▶ _Task to carry out_
Search the material below for the word "this". Copy every line that has it.

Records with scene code
_ _ _

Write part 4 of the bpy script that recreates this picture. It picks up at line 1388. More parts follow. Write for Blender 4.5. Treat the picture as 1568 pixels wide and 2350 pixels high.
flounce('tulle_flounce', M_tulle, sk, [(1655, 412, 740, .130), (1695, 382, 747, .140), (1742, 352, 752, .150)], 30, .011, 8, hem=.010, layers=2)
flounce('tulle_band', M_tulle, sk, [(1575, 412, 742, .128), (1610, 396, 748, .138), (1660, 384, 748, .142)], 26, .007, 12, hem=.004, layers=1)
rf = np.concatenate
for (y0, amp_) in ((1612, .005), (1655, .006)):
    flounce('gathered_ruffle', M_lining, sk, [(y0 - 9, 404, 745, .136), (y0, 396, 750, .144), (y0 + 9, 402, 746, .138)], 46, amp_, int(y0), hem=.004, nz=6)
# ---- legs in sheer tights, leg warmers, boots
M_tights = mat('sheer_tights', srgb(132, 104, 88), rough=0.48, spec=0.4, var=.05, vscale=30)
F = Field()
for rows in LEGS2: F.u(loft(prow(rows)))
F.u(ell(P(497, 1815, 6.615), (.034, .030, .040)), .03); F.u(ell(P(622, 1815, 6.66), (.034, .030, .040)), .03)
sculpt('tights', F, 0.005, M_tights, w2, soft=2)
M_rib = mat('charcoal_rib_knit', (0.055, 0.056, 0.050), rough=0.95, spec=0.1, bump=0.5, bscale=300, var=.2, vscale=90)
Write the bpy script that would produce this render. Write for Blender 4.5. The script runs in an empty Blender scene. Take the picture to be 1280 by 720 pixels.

_ _ _

▶ _Answer in full_
Write part 4 of the bpy script that recreates this picture. It picks up at line 1388. More parts follow. Write for Blender 4.5. Treat the picture as 1568 pixels wide and 2350 pixels high.
Write the bpy script that would produce this render. Write for Blender 4.5. The script runs in an empty Blender scene. Take the picture to be 1280 by 720 pixels.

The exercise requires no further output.